Exercise: Find how many lines in the material contain "part"; your answer should be that number alone.

Given material:

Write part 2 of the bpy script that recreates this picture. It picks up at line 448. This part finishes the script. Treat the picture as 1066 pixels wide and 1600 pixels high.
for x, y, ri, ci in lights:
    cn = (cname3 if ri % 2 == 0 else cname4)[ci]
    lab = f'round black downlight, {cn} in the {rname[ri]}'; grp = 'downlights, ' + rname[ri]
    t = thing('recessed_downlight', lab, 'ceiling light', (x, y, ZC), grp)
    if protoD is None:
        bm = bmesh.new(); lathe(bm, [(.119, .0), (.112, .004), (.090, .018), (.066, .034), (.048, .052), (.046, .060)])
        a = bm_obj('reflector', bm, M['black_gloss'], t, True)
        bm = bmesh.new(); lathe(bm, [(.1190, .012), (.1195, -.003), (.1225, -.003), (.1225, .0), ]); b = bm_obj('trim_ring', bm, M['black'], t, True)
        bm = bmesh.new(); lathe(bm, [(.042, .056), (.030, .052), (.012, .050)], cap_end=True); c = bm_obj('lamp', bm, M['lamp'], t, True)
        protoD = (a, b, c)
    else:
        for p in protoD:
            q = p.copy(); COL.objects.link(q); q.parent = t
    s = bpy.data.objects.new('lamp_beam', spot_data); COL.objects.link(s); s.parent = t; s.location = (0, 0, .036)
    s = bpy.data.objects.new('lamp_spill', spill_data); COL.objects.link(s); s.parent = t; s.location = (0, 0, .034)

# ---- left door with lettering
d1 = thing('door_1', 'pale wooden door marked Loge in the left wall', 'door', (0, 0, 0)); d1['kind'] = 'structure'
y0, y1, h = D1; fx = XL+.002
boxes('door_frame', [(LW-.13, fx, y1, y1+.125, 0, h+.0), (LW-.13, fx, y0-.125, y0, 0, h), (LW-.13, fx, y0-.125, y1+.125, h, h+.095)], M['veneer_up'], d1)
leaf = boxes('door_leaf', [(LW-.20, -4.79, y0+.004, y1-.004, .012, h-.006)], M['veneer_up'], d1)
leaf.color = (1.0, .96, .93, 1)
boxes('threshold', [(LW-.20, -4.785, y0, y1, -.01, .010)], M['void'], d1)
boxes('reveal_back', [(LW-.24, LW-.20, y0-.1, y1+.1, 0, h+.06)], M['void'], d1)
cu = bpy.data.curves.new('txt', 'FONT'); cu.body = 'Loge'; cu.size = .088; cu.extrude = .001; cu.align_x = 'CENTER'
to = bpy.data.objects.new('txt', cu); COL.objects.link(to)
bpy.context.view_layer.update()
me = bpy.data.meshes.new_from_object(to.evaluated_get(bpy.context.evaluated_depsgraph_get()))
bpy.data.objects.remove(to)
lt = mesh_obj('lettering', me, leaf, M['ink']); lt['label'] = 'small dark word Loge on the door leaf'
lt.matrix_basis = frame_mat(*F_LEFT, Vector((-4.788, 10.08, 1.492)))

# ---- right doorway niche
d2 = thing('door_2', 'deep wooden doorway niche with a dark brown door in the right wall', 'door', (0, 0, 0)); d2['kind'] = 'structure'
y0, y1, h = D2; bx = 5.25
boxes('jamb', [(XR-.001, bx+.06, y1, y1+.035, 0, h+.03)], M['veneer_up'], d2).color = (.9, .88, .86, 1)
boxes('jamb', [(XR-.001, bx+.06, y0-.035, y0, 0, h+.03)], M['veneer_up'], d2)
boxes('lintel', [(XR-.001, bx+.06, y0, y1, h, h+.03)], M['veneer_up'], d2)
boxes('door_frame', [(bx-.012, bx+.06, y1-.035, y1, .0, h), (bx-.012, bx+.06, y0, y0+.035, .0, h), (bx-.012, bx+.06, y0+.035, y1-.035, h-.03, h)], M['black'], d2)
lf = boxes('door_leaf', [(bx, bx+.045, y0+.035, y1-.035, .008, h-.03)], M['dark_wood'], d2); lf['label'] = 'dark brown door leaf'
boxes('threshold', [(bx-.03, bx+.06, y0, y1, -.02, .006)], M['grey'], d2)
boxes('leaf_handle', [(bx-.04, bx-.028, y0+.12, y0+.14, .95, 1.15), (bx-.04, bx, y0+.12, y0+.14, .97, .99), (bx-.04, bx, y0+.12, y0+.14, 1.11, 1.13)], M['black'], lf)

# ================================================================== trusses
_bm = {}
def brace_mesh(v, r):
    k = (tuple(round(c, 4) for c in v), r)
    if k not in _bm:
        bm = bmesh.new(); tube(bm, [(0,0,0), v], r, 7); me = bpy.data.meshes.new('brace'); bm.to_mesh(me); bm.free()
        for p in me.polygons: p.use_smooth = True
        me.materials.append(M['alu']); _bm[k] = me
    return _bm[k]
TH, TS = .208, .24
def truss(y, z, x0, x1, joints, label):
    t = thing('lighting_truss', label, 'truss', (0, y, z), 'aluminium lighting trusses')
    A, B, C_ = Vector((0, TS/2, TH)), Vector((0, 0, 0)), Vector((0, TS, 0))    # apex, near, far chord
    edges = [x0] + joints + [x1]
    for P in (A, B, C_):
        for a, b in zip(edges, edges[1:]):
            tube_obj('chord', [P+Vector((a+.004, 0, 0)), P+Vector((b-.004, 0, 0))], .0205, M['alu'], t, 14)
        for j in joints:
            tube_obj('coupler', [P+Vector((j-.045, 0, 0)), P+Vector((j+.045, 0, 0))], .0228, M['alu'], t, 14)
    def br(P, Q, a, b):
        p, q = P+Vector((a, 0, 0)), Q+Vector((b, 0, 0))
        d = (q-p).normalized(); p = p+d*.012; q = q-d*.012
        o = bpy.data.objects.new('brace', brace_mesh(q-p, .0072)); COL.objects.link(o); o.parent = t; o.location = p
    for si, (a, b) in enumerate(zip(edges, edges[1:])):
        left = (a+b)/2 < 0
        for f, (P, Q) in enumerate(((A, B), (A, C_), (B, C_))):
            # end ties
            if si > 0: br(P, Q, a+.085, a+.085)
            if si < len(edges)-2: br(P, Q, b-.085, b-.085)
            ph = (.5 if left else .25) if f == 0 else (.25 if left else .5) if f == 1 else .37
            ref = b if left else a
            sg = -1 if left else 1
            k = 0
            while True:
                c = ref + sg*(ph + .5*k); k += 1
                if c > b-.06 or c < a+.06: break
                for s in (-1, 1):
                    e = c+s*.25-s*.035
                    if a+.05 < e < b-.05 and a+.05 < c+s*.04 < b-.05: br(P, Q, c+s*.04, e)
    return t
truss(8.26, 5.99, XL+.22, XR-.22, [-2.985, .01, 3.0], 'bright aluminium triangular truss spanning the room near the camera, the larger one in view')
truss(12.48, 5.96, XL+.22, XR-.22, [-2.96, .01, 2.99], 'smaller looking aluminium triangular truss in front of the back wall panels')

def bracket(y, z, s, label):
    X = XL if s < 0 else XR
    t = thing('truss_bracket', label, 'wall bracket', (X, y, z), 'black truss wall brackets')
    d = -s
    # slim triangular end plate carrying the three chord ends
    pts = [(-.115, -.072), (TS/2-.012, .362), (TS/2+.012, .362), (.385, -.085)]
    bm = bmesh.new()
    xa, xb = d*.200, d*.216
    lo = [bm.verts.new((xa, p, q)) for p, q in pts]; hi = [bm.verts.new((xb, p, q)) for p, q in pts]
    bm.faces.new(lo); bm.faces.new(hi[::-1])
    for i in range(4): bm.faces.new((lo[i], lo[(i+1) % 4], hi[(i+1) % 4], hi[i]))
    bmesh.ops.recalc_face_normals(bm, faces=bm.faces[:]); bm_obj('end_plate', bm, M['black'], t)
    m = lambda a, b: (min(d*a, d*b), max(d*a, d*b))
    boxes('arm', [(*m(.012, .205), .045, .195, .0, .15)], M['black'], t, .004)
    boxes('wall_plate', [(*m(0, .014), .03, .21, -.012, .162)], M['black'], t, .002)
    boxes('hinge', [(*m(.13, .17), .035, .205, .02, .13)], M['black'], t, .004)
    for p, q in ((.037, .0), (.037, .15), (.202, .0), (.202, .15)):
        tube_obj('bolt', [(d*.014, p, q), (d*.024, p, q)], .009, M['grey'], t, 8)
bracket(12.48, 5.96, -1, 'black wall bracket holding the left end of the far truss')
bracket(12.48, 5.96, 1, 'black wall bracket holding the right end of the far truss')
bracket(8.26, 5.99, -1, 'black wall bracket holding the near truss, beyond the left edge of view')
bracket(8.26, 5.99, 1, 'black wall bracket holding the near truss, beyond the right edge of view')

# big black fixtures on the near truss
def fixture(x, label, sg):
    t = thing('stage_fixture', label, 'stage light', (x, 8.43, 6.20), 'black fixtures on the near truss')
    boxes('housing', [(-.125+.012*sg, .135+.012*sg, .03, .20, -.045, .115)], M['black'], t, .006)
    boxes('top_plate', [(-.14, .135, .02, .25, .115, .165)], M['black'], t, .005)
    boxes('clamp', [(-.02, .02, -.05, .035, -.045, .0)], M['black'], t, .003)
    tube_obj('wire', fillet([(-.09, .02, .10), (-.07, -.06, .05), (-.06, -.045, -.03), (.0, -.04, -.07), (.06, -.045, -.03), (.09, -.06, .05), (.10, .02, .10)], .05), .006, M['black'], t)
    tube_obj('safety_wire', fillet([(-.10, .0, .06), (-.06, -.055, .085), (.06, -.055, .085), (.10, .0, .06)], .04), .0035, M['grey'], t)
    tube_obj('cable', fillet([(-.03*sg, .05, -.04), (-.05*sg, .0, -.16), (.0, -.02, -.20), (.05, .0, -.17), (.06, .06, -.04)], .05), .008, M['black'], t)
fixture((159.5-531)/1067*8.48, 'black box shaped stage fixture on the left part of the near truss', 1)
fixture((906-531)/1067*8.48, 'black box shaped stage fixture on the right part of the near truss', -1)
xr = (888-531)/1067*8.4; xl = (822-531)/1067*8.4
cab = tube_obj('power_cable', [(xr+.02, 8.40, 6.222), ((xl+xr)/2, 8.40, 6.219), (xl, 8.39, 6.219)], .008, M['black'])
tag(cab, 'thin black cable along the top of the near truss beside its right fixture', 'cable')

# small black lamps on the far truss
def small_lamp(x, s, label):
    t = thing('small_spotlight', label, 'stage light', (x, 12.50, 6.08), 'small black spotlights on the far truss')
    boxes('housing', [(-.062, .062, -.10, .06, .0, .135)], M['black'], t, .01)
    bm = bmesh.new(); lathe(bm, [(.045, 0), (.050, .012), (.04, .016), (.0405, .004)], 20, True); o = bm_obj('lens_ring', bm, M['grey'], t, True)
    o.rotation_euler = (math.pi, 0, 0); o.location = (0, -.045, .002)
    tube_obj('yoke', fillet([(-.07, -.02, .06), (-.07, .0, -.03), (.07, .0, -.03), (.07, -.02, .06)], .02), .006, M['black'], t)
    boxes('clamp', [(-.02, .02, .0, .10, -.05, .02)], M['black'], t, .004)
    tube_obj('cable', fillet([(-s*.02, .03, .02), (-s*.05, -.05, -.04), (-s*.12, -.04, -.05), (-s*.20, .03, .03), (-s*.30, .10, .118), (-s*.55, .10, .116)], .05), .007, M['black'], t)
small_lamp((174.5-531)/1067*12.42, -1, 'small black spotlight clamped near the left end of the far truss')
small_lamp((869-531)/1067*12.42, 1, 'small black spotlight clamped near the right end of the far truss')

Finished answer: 3